BLBG: Ten-Year Treasuries Advance as U.S. Stock Index Futures Slide
By Gavin Finch
July 28 (Bloomberg) -- Ten-year U.S. Treasuries advanced after European equities and U.S. stock-index futures slid, stoking demand for the relative safety of government debt.
Two-year notes were little changed as the U.S. prepared to sell $42 billion of the securities . The Treasury is planning to auction a record $115 billion of bonds this week. Futures on the Standard & Poor’s 500 Index fell 0.3 percent, while Europe’s Dow Jones Stoxx 600 Index reversed an earlier advance, declining 0.2 percent.
“The equity markets remain the dominant theme for Treasuries,” said Sean Maloney, a fixed-income strategist at Nomura International Plc in London.
The yield on the 10-year note fell 2 basis points to 3.71 percent as of 10:54 a.m. in London, according to BGCantor Market Data. The 3.125 percent security maturing in May 2019 rose 5/32, or $1.56 per $1,000 face amount, to 95 8/32. A basis point is 0.01 percentage point.

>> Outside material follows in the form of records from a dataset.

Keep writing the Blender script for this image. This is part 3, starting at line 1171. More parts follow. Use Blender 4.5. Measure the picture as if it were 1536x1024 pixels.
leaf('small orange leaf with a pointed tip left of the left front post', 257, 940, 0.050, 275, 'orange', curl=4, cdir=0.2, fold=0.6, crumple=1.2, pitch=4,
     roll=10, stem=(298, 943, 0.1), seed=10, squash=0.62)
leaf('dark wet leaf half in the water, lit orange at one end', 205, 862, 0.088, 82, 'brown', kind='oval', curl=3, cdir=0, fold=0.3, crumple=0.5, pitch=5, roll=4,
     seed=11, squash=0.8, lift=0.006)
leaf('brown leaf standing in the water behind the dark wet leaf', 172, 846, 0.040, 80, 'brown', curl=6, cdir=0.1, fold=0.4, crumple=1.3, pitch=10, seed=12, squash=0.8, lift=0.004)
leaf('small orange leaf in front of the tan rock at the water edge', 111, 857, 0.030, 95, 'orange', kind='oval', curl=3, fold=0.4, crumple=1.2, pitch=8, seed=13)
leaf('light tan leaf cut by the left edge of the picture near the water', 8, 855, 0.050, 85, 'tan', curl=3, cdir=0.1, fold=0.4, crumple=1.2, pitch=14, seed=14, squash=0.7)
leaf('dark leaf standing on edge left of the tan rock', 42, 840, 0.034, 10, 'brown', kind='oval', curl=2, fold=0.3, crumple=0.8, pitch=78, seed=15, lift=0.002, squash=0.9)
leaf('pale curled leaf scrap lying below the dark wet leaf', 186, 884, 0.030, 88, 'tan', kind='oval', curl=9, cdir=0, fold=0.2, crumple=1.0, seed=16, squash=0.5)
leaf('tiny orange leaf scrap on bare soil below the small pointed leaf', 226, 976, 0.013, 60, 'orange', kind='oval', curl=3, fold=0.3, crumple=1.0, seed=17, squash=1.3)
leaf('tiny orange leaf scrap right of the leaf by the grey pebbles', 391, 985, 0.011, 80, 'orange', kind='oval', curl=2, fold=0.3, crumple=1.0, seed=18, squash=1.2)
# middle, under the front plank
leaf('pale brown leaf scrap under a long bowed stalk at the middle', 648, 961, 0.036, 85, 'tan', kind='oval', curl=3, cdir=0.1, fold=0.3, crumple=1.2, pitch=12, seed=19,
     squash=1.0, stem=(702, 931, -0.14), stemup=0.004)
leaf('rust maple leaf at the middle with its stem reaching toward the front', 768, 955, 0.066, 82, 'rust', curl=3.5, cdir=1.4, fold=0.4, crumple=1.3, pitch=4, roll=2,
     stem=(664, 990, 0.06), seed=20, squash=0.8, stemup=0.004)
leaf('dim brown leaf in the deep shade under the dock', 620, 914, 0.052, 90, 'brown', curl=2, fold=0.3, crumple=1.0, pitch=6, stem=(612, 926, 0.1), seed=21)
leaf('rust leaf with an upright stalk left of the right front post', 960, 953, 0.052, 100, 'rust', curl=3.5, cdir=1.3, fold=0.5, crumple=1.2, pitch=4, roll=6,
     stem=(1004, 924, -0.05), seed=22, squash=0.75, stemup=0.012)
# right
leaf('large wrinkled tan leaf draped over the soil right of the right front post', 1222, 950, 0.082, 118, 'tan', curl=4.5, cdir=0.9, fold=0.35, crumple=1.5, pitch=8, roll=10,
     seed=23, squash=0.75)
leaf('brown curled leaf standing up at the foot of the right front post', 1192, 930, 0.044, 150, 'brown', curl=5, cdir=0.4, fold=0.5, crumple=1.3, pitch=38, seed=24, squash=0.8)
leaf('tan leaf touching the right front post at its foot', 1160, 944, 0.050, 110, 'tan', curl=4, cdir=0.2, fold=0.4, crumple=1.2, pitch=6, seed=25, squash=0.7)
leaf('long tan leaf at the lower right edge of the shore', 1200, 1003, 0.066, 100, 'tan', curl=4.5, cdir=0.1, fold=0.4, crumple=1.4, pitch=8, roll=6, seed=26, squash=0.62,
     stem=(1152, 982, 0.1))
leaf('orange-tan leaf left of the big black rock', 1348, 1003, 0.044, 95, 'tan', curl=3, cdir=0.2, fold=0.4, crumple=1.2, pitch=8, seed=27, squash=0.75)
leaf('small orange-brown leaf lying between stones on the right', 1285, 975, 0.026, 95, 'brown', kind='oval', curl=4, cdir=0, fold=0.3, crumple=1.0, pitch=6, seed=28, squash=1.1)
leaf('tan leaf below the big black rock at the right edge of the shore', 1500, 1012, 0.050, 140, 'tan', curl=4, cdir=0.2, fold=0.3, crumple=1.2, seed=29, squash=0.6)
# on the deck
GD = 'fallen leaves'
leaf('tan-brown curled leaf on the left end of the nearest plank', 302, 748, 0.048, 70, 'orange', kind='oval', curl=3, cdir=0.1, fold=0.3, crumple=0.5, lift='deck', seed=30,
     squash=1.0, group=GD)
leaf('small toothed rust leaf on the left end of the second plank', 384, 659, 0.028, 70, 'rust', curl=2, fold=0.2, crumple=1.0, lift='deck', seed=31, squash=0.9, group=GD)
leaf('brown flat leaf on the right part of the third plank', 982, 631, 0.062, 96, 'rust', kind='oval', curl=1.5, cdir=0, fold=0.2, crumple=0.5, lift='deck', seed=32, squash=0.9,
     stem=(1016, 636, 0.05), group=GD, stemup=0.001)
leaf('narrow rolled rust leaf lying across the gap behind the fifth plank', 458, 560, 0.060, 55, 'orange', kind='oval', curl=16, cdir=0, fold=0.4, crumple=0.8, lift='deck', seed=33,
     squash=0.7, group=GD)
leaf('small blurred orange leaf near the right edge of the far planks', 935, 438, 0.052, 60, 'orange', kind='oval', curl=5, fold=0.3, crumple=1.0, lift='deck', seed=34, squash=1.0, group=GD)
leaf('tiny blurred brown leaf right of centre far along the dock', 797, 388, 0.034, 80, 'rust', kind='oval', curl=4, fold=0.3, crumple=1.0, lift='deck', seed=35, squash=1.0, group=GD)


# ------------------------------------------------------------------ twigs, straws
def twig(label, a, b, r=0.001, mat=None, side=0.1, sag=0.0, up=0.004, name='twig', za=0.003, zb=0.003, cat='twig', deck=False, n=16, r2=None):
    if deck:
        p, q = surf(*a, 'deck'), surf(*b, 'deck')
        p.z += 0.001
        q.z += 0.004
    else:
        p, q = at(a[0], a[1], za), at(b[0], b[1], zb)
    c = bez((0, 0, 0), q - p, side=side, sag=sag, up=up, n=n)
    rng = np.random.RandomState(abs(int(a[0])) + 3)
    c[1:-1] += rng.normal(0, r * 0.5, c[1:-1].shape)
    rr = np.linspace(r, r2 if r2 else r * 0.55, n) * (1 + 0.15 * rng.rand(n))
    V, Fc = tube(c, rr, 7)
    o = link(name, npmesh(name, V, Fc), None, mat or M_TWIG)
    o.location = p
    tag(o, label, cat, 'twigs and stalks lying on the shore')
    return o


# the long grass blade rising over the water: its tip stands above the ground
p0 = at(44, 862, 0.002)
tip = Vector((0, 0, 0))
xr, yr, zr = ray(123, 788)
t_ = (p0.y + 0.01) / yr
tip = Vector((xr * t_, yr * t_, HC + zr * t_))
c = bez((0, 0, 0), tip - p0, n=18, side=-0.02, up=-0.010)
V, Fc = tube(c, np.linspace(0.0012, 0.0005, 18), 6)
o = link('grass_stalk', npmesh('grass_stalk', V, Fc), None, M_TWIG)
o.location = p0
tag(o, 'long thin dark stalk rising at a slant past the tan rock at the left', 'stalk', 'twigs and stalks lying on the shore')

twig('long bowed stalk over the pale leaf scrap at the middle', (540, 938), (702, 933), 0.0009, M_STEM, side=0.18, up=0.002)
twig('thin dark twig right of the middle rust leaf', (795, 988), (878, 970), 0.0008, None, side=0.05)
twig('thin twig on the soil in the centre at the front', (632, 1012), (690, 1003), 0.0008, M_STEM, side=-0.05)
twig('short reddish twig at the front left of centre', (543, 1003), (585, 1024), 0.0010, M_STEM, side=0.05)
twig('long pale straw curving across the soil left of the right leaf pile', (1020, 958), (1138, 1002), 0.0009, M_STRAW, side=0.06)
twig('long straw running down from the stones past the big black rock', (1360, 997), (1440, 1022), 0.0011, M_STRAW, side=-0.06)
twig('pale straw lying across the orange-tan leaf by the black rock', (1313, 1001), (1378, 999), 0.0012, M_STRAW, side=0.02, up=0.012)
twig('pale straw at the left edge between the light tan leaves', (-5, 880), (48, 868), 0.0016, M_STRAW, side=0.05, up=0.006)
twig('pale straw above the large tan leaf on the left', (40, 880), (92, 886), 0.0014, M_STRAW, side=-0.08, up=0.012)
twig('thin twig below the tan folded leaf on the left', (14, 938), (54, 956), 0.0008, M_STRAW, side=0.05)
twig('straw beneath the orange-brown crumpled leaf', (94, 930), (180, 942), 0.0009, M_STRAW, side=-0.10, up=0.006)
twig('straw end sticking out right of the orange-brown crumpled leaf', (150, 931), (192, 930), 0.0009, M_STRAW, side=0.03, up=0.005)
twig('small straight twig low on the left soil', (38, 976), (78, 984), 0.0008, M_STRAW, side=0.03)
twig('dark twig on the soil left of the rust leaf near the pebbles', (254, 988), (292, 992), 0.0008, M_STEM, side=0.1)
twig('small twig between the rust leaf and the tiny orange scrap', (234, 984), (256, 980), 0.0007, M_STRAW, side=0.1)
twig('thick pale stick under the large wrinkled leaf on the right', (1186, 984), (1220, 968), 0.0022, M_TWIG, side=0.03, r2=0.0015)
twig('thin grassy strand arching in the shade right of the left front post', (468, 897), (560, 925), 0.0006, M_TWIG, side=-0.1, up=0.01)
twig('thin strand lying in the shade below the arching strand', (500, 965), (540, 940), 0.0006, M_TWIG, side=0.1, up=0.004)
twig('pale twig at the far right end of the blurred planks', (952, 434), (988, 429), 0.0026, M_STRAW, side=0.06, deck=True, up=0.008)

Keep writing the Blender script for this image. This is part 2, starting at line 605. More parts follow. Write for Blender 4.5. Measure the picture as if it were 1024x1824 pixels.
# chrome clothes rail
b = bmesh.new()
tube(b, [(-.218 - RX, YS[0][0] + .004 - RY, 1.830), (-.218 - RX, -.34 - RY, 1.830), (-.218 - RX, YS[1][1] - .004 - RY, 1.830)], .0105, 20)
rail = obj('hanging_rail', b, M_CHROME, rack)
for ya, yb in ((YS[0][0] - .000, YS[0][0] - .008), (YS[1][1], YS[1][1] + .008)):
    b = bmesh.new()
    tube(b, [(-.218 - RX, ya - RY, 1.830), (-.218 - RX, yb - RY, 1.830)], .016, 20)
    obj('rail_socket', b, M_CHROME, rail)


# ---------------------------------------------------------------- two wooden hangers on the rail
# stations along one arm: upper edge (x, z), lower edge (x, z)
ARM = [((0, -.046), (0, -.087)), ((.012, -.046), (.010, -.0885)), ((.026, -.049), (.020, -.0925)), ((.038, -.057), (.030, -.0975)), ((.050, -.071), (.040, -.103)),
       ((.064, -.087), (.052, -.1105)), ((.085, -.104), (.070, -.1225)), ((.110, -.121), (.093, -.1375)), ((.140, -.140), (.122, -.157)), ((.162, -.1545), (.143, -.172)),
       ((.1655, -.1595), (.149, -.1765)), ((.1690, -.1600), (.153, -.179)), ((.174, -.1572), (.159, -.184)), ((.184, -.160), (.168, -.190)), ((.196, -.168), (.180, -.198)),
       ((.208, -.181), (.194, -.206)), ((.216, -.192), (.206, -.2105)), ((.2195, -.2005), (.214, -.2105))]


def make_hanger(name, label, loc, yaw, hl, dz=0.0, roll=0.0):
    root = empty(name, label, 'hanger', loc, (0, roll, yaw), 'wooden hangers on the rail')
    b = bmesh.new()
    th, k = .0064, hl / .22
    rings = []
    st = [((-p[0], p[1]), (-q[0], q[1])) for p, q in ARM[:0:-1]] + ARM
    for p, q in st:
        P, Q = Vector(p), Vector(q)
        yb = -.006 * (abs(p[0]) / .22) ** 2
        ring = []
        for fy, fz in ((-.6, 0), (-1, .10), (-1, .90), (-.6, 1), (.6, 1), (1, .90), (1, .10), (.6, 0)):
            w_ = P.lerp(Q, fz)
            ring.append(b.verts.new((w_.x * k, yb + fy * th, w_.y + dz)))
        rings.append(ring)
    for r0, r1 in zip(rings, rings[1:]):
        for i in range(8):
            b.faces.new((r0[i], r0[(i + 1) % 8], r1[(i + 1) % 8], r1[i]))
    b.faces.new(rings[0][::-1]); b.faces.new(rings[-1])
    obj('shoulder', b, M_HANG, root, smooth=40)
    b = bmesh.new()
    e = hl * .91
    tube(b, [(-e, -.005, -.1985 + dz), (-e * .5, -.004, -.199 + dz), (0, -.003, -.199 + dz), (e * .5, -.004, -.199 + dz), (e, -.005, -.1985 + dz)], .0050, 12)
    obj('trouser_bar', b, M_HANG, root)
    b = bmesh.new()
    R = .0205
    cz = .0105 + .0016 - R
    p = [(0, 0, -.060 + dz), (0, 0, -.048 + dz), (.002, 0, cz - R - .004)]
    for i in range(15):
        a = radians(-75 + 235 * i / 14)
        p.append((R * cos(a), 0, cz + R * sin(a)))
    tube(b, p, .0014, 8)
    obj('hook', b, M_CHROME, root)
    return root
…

The yield climbed to 3.76 percent yesterday, the highest level since June 22.
The yield on the two-year note was at 1.03 percent, 2.67 percentage points less than 10-year securities. The spread widened to 2.71 percentage points yesterday, the most since June 5. Two-year notes have handed investors a return of 0.4 percent this year, compared with a 9.9 percent loss for holders of 10- year notes, Merrill Lynch & Co. indexes showed.